Question

An ambulance agency claims that the mean length of service times is 10 minutes with SD 3 minutes. An investigator suspects that the claim is wrong. She takes a random sample of 20 services and finds the mean length of service times is 12 minutes with a SD 5 minutes. Assume that the service time of the ambulance follows normal distribution.
1) What is the probability that the mean length of service times is less than or equal to 12 minutes
2) Find 99% confidence interval for standard deviation of the mean length of service times.

Answer 1

(1) Probability that the mean length of service times is less than or equal to 12 minutes is 0.9986.

(2) 99% confidence interval for standard deviation of the mean length of service times is [3.51 minutes , 8.33 minutes].

Step-by-step explanation:

We are given that an ambulance agency claims that the mean length of service times is 10 minutes with SD 3 minutes.

An investigator takes a random sample of 20 services and finds the mean length of service times is 12 minutes with a SD 5 minutes.

Let $\bar X$ = sample mean length of service times

The z score probability distribution for sample mean is given by;

                            Z  =  $\frac{\bar X-\mu}{\frac{\sigma}{\sqrt{n} } }$  ~ N(0,1)

where, $\mu$ = population mean length of service times = 10 min

            $\sigma$ = population standard deviation = 3 minutes

            n = sample of services = 20

(1) Probability that the mean length of service times is less than or equal to 12 minutes is given by = P($\bar X$ $\leq$ 12 minutes)

      P($\bar X$ $\leq$ 12 min) = P( $\frac{\bar X-\mu}{\frac{\sigma}{\sqrt{n} } }$ $\leq$ $\frac{12-10}{\frac{3}{\sqrt{20} } }$ ) = P(Z $\leq$ 2.98) = 0.9986

The above probability is calculated by looking at the value of x = 2.98 in the z table which has an area of 0.9986.

(2) The Pivotal quantity for 95% confidence interval for the population standard deviation is given by;

                                   P.Q. =  $\frac{(n-1)s^{2} }{\sigma^{2} }$  ~ $\chi^{2}__n_-_1$

where, $s^{2}$ = sample variance = $5^{2}$ = 25 minutes

            n = sample of services = 20

            $\sigma$ = population standard deviation

Here for constructing 99% confidence interval we have used One-sample chi-square test statistics.

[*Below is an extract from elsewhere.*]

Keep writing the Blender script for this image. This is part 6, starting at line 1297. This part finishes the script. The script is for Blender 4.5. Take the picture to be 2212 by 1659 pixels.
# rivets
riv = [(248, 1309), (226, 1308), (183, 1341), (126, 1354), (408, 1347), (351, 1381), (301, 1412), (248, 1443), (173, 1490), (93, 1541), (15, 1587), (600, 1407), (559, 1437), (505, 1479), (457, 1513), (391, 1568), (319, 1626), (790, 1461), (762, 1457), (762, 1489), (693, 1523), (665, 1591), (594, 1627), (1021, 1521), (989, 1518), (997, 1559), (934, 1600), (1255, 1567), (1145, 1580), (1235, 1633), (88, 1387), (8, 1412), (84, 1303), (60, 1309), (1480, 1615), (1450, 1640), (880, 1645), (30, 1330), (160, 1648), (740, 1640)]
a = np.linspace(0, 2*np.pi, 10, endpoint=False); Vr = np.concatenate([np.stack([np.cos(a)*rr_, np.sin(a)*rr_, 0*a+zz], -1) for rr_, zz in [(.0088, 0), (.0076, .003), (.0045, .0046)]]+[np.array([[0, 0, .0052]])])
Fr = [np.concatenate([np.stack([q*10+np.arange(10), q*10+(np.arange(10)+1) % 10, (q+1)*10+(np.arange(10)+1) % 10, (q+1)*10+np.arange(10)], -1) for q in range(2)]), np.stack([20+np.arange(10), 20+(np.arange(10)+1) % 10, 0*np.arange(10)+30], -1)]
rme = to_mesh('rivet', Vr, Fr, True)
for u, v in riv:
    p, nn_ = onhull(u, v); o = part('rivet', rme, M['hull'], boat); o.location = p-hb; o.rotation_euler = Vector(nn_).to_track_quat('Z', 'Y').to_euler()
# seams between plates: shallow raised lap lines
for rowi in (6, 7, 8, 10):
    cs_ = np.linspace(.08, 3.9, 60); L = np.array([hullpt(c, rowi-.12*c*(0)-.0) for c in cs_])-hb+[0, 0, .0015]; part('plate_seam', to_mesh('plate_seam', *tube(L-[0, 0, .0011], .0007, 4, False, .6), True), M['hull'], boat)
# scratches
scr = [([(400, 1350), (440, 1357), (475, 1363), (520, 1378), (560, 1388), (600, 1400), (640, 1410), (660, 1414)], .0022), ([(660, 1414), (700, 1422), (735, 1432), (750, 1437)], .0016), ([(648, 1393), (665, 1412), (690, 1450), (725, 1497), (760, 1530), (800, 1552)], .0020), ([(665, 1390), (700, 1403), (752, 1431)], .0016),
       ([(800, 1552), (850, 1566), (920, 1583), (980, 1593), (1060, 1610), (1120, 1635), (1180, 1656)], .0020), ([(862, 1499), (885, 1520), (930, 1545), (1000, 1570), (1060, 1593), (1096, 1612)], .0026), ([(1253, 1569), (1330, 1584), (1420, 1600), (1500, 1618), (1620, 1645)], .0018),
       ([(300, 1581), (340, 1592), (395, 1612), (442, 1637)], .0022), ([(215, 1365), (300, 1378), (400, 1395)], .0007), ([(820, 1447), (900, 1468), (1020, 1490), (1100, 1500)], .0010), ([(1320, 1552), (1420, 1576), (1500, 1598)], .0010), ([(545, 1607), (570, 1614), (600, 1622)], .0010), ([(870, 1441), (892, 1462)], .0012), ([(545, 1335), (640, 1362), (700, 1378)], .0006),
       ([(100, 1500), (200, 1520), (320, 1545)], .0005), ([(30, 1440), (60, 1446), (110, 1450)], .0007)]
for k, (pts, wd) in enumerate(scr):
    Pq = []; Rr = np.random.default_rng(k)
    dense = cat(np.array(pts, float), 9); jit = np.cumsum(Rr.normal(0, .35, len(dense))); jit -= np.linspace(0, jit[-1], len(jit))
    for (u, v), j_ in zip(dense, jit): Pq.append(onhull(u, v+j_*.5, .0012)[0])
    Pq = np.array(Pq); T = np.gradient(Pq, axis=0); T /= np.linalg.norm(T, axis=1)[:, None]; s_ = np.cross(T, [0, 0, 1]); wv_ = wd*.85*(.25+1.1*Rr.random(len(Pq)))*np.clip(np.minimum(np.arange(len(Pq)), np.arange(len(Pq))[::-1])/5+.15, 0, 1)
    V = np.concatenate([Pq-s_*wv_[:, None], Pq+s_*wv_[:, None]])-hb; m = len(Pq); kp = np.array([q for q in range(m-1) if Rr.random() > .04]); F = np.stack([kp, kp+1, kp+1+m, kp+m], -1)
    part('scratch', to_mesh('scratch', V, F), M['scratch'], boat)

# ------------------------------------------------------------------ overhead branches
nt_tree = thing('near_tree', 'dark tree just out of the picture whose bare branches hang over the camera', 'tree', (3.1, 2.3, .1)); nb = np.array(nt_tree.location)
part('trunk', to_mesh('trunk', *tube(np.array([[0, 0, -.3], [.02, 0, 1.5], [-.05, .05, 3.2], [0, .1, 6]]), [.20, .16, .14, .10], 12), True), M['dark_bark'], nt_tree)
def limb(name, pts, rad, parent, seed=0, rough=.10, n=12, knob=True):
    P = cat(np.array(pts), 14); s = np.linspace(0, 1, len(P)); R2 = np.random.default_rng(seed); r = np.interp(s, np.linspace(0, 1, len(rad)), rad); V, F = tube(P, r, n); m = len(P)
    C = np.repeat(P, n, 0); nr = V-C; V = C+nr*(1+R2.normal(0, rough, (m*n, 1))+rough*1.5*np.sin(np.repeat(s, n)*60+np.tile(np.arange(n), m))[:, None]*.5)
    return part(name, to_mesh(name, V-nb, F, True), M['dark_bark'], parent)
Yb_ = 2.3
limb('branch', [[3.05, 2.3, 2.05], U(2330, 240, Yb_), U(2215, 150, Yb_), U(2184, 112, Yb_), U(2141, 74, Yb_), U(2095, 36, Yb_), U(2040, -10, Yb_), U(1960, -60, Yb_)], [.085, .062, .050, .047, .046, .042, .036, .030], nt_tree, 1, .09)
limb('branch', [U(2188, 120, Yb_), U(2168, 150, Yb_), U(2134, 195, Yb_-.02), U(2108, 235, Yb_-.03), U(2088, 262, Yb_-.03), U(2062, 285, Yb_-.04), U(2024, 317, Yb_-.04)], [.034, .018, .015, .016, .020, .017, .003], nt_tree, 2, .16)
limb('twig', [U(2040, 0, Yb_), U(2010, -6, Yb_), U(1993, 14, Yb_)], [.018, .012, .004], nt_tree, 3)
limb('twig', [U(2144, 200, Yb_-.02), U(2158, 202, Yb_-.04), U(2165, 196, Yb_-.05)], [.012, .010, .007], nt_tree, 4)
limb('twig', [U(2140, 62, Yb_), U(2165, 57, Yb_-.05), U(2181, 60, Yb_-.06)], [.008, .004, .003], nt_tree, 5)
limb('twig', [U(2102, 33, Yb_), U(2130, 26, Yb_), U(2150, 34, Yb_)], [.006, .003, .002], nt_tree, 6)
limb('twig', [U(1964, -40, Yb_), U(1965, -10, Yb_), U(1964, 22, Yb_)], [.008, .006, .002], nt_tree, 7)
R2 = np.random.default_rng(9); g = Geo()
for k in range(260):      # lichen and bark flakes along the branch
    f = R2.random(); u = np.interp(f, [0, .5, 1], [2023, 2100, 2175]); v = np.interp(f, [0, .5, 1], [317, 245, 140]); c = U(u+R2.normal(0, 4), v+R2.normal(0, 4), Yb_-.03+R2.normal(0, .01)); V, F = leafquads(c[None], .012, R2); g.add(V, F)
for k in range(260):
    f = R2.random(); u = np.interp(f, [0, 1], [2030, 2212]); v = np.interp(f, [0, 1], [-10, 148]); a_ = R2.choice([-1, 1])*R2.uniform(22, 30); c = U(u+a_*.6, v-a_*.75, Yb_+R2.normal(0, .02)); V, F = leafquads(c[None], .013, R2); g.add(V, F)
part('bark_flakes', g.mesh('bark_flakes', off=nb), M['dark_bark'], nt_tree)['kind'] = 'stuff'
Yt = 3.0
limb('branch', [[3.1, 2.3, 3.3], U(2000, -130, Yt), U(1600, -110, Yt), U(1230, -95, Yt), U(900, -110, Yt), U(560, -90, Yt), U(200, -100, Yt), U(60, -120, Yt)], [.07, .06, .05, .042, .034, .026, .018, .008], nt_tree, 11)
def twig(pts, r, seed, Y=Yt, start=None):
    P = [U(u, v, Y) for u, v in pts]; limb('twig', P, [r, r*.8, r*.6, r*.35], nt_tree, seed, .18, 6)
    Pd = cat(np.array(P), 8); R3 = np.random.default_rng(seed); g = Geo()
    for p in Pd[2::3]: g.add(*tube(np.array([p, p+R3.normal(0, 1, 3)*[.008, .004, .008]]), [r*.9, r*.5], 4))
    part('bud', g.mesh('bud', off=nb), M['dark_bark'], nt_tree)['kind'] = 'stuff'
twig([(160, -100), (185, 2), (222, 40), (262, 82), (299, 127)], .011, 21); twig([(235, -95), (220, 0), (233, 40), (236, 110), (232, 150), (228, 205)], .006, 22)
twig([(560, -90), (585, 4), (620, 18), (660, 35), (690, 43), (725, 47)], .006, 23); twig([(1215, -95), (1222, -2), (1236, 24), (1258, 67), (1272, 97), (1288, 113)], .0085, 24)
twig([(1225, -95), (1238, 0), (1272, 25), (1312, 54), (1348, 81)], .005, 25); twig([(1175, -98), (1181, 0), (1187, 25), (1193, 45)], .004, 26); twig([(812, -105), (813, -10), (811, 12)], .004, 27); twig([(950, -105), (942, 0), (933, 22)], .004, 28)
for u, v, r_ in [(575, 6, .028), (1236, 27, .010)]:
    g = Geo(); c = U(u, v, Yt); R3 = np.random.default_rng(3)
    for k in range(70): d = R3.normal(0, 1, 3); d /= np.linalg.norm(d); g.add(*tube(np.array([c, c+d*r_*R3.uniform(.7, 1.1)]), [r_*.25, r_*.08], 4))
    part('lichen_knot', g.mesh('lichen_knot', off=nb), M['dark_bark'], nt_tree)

So, 99% confidence interval for the population standard deviation, $\sigma$ is ;

P(6.84 < $\chi^{2}__1_9$ < 38.58) = 0.99  {As the critical value of chi at 19 degree

                                                  of freedom are 6.84 & 38.58}  

P(6.84 < $\frac{(n-1)s^{2} }{\sigma^{2} }$ < 38.58) = 0.99

P( $\frac{ 6.84}{(n-1)s^{2}}$ < $\frac{1 }{\sigma^{2} }$ < $\frac{ 38.58}{(n-1)s^{2}}$ ) = 0.99

P( $\frac{(n-1)s^{2}}{38.58}$ < $\sigma^{2}$ < $\frac{(n-1)s^{2}}{6.84}$ ) = 0.99

99% confidence interval for $\sigma^{2}$ = [ $\frac{(n-1)s^{2}}{38.58}$ , $\frac{(n-1)s^{2}}{6.84}$ ]

                                                   = [ $\frac{(20-1)\times 25}{38.58}$ , $\frac{(20-1)\times 25}{6.84}$ ]

                                                   = [12.31 , 69.44]

99% confidence interval for $\sigma$  = [ $\sqrt{12.31}$ , $\sqrt{69.44}$ ]

                                                   = [3.51 , 8.33]

Therefore, 99% confidence interval for standard deviation of the mean length of service times is [3.51 minutes , 8.33 minutes].